The neat thing? Designers have to build new personas for every product. There are hundreds of different user personas, and each product only deals with the ones relevant to them. Attacker-personas are different. They’re less product-specific, and a good set of attacker-personas could be used to help plan security in many systems.

##The terrible product descended from CERN

Recently, I was linked to a new product: Better Error Pages from Statuspage.io. The product allows you to enter your brand colours and some details, and gives you a downloadable HTML file for a 404, 503, and maintenance page.

On the surface, it seems like a non-awful idea. Package up a nice, easy way to get a non-ugly error page. Users expect something a bit prettier these days. Everyone has them, and if you don’t, you’ll look bad.

Take a second glance, and it’s a terrible idea from both a design and a security perspective - something security and design personas would have shown in an instant.

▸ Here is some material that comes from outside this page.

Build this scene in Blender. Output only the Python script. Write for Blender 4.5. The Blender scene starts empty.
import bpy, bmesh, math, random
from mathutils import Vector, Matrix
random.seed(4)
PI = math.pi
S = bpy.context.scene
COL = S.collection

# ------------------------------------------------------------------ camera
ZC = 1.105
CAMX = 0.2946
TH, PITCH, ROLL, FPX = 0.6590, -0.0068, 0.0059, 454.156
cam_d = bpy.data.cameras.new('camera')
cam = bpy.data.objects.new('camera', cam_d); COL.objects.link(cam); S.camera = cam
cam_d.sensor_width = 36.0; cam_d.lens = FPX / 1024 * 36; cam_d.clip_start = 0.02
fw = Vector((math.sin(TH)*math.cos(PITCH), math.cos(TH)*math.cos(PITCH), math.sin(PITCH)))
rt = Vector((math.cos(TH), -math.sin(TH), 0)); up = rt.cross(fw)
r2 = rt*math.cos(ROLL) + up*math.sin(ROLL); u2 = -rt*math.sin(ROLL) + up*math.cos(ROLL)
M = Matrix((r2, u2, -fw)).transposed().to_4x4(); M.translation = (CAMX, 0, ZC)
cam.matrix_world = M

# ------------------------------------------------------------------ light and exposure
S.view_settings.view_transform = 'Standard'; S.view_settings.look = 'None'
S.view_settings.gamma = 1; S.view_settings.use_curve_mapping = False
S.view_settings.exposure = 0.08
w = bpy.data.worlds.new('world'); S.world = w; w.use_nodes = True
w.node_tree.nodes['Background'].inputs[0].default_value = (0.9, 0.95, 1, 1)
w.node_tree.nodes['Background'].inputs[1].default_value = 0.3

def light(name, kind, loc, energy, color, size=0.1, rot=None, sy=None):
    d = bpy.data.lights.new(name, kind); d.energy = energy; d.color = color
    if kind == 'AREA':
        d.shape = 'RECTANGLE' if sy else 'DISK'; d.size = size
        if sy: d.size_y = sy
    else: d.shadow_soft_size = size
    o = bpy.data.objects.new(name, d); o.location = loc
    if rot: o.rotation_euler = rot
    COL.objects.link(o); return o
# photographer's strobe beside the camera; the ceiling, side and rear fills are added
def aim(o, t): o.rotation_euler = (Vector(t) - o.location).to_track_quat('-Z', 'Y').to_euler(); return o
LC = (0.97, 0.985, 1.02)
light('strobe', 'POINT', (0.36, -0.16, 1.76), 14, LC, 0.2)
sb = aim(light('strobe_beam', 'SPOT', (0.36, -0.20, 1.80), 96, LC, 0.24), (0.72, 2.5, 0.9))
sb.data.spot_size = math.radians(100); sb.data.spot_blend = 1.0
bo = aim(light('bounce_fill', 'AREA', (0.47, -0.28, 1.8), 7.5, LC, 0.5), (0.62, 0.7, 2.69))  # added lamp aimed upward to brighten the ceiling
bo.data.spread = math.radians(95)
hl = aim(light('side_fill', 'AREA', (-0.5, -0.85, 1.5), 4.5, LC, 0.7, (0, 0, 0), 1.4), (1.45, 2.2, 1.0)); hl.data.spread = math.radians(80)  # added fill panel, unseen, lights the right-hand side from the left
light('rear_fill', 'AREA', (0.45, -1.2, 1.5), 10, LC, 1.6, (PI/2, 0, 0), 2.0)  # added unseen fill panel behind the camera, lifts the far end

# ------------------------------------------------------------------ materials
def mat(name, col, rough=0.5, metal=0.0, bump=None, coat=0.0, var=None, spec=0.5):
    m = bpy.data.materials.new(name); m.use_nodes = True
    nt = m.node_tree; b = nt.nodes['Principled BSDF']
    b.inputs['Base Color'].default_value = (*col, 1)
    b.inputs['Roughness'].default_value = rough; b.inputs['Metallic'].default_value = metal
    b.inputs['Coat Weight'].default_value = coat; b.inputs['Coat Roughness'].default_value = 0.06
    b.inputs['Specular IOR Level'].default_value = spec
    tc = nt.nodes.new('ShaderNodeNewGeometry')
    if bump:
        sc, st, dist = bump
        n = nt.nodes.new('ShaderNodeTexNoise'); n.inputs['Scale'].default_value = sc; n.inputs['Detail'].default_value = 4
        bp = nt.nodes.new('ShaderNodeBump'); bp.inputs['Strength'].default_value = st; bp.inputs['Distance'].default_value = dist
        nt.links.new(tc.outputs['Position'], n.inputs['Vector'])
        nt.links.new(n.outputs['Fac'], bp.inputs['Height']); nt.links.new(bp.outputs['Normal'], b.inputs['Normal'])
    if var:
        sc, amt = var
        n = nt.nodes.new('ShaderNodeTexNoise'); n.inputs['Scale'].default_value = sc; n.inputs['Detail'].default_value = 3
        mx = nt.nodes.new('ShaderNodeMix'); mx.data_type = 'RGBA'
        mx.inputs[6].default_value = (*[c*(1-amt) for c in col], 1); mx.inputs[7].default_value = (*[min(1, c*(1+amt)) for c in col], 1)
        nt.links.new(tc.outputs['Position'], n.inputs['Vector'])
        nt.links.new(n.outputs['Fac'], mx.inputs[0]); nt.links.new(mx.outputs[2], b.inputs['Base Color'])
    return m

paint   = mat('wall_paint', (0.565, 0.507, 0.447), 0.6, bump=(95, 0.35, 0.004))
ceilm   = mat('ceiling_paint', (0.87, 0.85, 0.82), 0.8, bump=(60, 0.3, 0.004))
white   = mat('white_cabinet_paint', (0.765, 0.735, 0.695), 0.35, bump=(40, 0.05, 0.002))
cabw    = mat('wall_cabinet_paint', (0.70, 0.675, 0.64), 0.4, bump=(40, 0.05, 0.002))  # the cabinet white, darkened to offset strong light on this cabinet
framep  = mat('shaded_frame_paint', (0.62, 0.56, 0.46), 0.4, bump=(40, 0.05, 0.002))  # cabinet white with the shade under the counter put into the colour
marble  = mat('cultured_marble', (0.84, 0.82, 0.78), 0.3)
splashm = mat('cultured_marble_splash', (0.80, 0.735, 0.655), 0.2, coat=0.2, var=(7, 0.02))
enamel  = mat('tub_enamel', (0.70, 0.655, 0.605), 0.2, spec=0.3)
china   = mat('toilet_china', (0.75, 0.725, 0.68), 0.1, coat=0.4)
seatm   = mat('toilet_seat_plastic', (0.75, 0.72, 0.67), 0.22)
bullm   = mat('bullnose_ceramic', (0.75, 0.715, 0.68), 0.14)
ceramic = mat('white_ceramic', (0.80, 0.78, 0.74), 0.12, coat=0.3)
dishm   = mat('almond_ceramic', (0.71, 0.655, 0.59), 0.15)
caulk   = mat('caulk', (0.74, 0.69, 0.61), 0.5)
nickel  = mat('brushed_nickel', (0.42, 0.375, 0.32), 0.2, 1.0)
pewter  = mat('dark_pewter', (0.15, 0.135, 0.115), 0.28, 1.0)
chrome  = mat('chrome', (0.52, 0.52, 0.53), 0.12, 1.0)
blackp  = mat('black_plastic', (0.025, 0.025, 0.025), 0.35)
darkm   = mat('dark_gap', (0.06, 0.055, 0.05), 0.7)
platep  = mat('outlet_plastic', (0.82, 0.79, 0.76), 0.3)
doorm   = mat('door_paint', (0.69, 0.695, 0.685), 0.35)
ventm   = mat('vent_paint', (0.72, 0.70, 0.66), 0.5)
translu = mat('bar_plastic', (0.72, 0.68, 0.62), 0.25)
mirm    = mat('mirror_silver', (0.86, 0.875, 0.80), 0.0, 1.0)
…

For most applications, the majority of your end-users will be non-technical. Your design personas would likely highlight that, when something goes wrong, they feel comforted by professional presentation and clear directions. They don’t need or understand technical jargon.

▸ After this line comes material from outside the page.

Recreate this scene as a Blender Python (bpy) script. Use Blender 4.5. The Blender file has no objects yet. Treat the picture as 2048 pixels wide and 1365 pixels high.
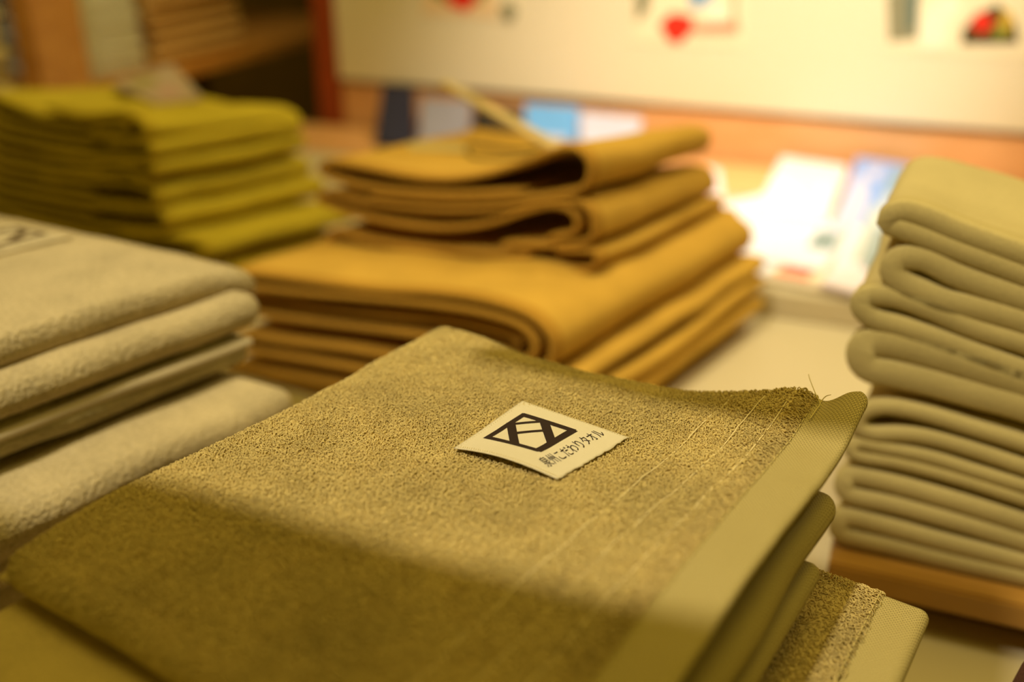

They’re not interested in the error code on the page. They’re not really interested in your server issues. This is superfluous information. They want to know what to do next.

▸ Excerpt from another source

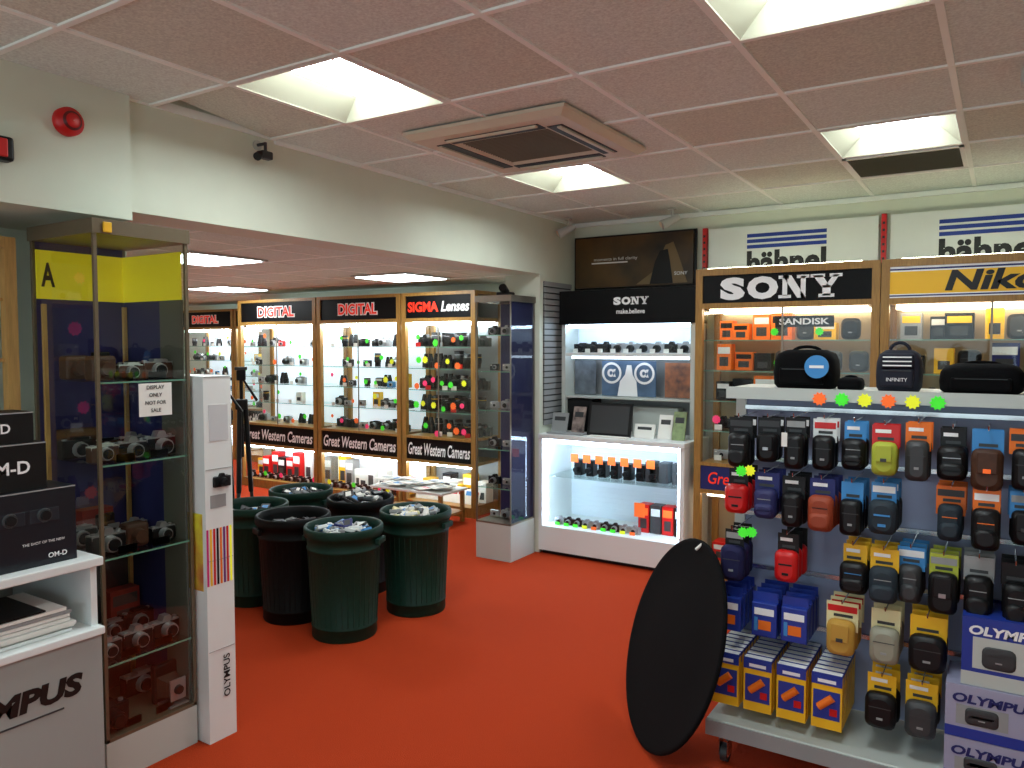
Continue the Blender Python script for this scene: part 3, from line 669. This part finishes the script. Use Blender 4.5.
# ------------------------------------------------------------------ alarms / cctv
mb = MB(); mb.M = T(-2.86, 1.528, 2.345, rz=90, rx=90)
mb.lathe(0, 0, [(0.001, 0.05), (0.018, 0.05), (0.03, 0.045), (0.04, 0.03), (0.05, 0.026), (0.05, 0.0)], RED, 28)
mb.lathe(0, 0, [(0.026, 0.0485), (0.034, 0.042)], mat('dark_red', (90, 8, 10), .4), 28); mb.obj('fire_alarm_sounder')
mb = MB(); mb.M = T(-2.86, 1.30, 2.2, rz=90); mb.rbox(-0.06, 0.03, -0.05, -0.0, -0.04, 0.04, BLACK, .01); mb.rbox(-0.04, 0.005, -0.06, -0.05, -0.03, 0.03, RED, .004); mb.obj('alarm_call_point')
mb = MB(); mb.cyl((-2.895, 2.4, 2.455), (-2.84, 2.4, 2.455), 0.007, 0.007, DGREY); mb.cyl((-2.899, 2.4, 2.455), (-2.89, 2.4, 2.455), 0.022, 0.022, OFFW)
mb.cyl((-2.84, 2.4, 2.46), (-2.84, 2.4, 2.42), 0.007, 0.007, DGREY)
mb.rbox(-2.858, -2.822, 2.37, 2.43, 2.385, 2.42, DGREY, 0.006); mb.cyl((-2.84, 2.37, 2.402), (-2.83, 2.345, 2.385), 0.017, 0.019, BLACK); mb.obj('security_camera')
mb = MB(); mb.rbox(0.02, 0.08, 3.2, 3.28, 2.44, 2.496, OFFW, .01); mb.cyl((0.05, 3.2, 2.465), (0.05, 3.18, 2.455), 0.015, 0.017, DGREY); mb.obj('security_camera')

# ------------------------------------------------------------------ dustbins
def bin_(x, y, m, fillz, rot, pk):
    mb = MB(); r0, r1, h = 0.168, 0.198, 0.59
    prof = [(0.001, 0.0), (r0, 0.0), (r0+0.004, 0.01)]
    def rr(z): return r0+(r1-r0)*z/h
    for zz in (0.06, 0.47):
        prof += [(rr(zz)-0.0, zz), (rr(zz)+0.004, zz+0.003), (rr(zz)+0.004, zz+0.012), (rr(zz), zz+0.016)]
    prof += [(rr(0.535), 0.535), (r1+0.006, 0.54), (r1+0.012, 0.555), (r1+0.012, 0.583), (r1+0.006, 0.592), (r1-0.006, 0.588), (r1-0.01, 0.555), (r0-0.004, 0.012), (0.001, 0.012)]
    mb.lathe(x, y, prof, m, 40)
    for a in (rot, rot+180):
        ca, sa = math.cos(math.radians(a)), math.sin(math.radians(a))
        mb.M = T(x+ca*(r1+0.004), y+sa*(r1+0.004), 0, rz=a)
        mb.rbox(-0.004, 0.018, -0.05, 0.05, 0.50, 0.53, m, 0.004); mb.M = Matrix.Identity(4)
    for k in range(36):
        a = 2*math.pi*k/36
        mb.cyl((x+math.cos(a)*(rr(.08)-.0018), y+math.sin(a)*(rr(.08)-.0018), 0.08), (x+math.cos(a)*(rr(.46)-.0018), y+math.sin(a)*(rr(.46)-.0018), 0.46), 0.003, 0.003, m, 5)
    root = mb.obj('dustbin')
    g = MB(); rs = rr(fillz)-0.022
    g.lathe(x, y, [(0.001, fillz-0.03), (rs, fillz-0.03)], DGREY, 24)
    for k in range(40):
        a = R.uniform(0, 6.28); q = rs*0.76*math.sqrt(R.random())
        g.M = T(x+q*math.cos(a), y+q*math.sin(a), fillz-0.01+R.uniform(0, 0.03)+0.03*(1-q/rs), rz=R.uniform(0, 360), rx=R.uniform(-30, 30), ry=R.uniform(-30, 30))
        w = R.uniform(0.025, 0.045); c = R.choice(pk)
        g.rbox(-w, w, -w*0.7, w*0.7, -0.008, 0.012, c, 0.005, 2)
        g.box(-w*0.6, w*0.6, -w*0.4, w*0.4, 0.012, 0.0125, R.choice([DGREY, PAPER, LBLUE]))
    g.obj('packets', root)
bin_(-2.965, 2.99, BING, 0.545, 20, [PAPER, WHITE, LBLUE, BLACK, DBLUE, GREY])
bin_(-3.40, 3.03, BINK, 0.50, 70, [BLACK, DGREY, GREY, BLACK, BLACK])
bin_(-3.83, 3.10, BING, 0.50, 40, [BLACK, DGREY, GREY, PAPER, BLACK])
bin_(-2.89, 3.50, BING, 0.55, 10, [PAPER, GREY, PAPER, CREAM, DGREY])
bin_(-3.42, 3.60, BINK, 0.575, 10, [PAPER, DGREY, GREY, BLACK, PAPER])
bin_(-3.96, 3.60, BING, 0.53, 10, [BLACK, DGREY, DGREY, GREY, DGREY, BLACK])

def tripod(x, y, h, rz):
    mb = MB(); mb.M = T(x, y, 0, rz=rz)
    for k in range(3):
        a = 2*math.pi*k/3; b = (0.08*math.cos(a), 0.08*math.sin(a)); t = (0.025*math.cos(a), 0.025*math.sin(a))
        mid = ((b[0]+t[0])/2, (b[1]+t[1])/2)
        mb.cyl((b[0], b[1], 0.02), (mid[0], mid[1], h*0.42), 0.011, 0.011, DGREY, 8)
        mb.cyl((mid[0], mid[1], h*0.38), (t[0], t[1], h*0.8), 0.016, 0.017, BLACK, 8)
        mb.cyl((b[0], b[1], 0), (b[0], b[1], 0.03), 0.014, 0.012, BLACK, 8)
    mb.cyl((0,0,h*0.55), (0,0,h*0.93), 0.012, 0.012, BLACK, 10); mb.rbox(-0.04, 0.04, -0.04, 0.04, h*0.78, h*0.83, BLACK, 0.01)
    mb.rbox(-0.03, 0.03, -0.03, 0.03, h*0.92, h*0.97, BLACK, 0.008); mb.box(-0.04, 0.04, -0.03, 0.03, h*0.97, h*0.985, DGREY)
    mb.cyl((0,0,h*0.94), (0.10, 0.05, h*0.82), 0.006, 0.01, BLACK, 8); mb.obj('camera_tripod')
tripod(-4.24, 3.22, 1.36, 10); tripod(-4.40, 3.48, 1.42, 50)

# ------------------------------------------------------------------ merchandising rack
RX0, RX1 = -0.90, 0.42; PY = 3.10
mb = MB()
mb.box(RX0+0.03, RX1-0.03, PY, PY+0.03, 0.18, 1.35, RACKP)
for x in (RX0, RX1-0.04): mb.box(x, x+0.04, PY-0.01, PY+0.04, 0.15, 1.36, OFFW)
mb.rbox(RX0, RX1, 2.96, 3.30, 1.36, 1.385, OFFW, .004); mb.box(RX0, RX1, 2.955, 2.96, 1.345, 1.39, OFFW)
mb.rbox(RX0-0.0, RX1+0.02, 2.76, 3.42, 0.13, 0.17, OFFW, 0.008); mb.box(RX0, RX1, 2.755, 2.762, 0.11, 0.165, GREY)
for x in (RX0+0.06, RX1-0.06):
    for y in (2.80, 3.36):
        mb.cyl((x, y, 0.13), (x, y, 0.085), 0.012, 0.012, CHROME); mb.box(x-0.018, x-0.014, y-0.02, y+0.03, 0.03, 0.09, CHROME); mb.box(x+0.014, x+0.018, y-0.02, y+0.03, 0.03, 0.09, CHROME)
        mb.cyl((x-0.012, y+0.01, 0.033), (x+0.012, y+0.01, 0.033), 0.033, 0.033, DGREY, 20)
ROWS = [1.285, 1.085, 0.865, 0.655, 0.45]
for z in ROWS: mb.box(RX0+0.04, RX1-0.04, PY-0.022, PY-0.006, z+0.012, z+0.028, CHROME)
root = mb.obj('merchandise_rack')
def pack(g, x, z, card, pm, n=2, yfront=2.90, trim=None, w=0.082, hh=1.0):
    g.cyl((x, PY, z+0.004), (x, yfront-0.03, z+0.004), 0.0022, 0.0022, CHROME, 6)
    g.cyl((x, yfront-0.03, z+0.004), (x, yfront-0.035, z+0.018), 0.0022, 0.0022, CHROME, 6)
    st = R.random(); ww = w*R.uniform(.82, 1.1); sty = R.choice([0, 0, 1, 2, 1]); ch = R.uniform(.07, .1); cw = w*R.uniform(.85, 1.08)
    for k in range(n):
        y = yfront+k*0.06; jx = R.uniform(-.004, .004)
        g.box(x+jx-cw/2, x+jx+cw/2, y, y+0.0012, z-ch, z, card)
        if st < 0.5: g.box(x+jx-cw*.38, x+jx+cw*.2, y-0.001, y, z-0.028, z-0.016, TW if card not in (WHITE, CREAM) else RED)
        elif st < .75: g.box(x+jx-cw/2+0.004, x+jx+cw/2-0.004, y-0.001, y, z-0.034, z-0.012, R.choice([TW, GREY, DGREY]) if card not in (WHITE, CREAM) else RED)
        if k == 0: g.box(x-cw*.3, x+cw*.3, y-0.001, y, z-0.052, z-0.042, DGREY)
        ph = 0.122*hh; pouch(g, x+jx, y, z-0.056-ph, ww*1.0, ph, 0.045, pm, trim, sty)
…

When you’re trying to break into someone else’s site, information is gold. The security personas would likely have highlighted that they’re interested in knowing where and when things are going wrong, because that’s somewhere they can start digging. There is no good reason to ever show an end-user an HTTP status code on a production site. You never, ever want to give an attacker more information than you need to.

This is a perfect example of cargo-cult programming. We should have them because everyone has them, right? Turns out that back in the early days of the Web, the original CERN httpd web server dumped status codes on a page for machines to read. They were never intended for users to read but people didn’t understand the specs, and so they just copied them. Decades later, they’re still here. In the intervening years, they’ve become beautiful and on-brand.

Our end users don’t want them. We don’t want to give them to attackers. But they still exist, and so do products like Statuscode.io’s Error Pages.

Nobody involved in that product, from designers to security folks, sat down and thought about a persona-based design for this: giving the people who need information the right information at the right time, and keeping the stuff we don’t want to share out of reach.

##We should talk

The two disciplines are deeply interlinked. Bad design, especially bad UX, can cause bad security - like the banking apps that don’t let you paste your password in from your password manager, or don’t let you use your browser autocomplete.

Bad security can definitely result in a bad user experience. One of the biggest problems in security is the squishy humans, as Laura Bell would say, and that’s a problem that we need to work together to solve.

We don’t talk enough about how design and security can help each other. Let’s talk.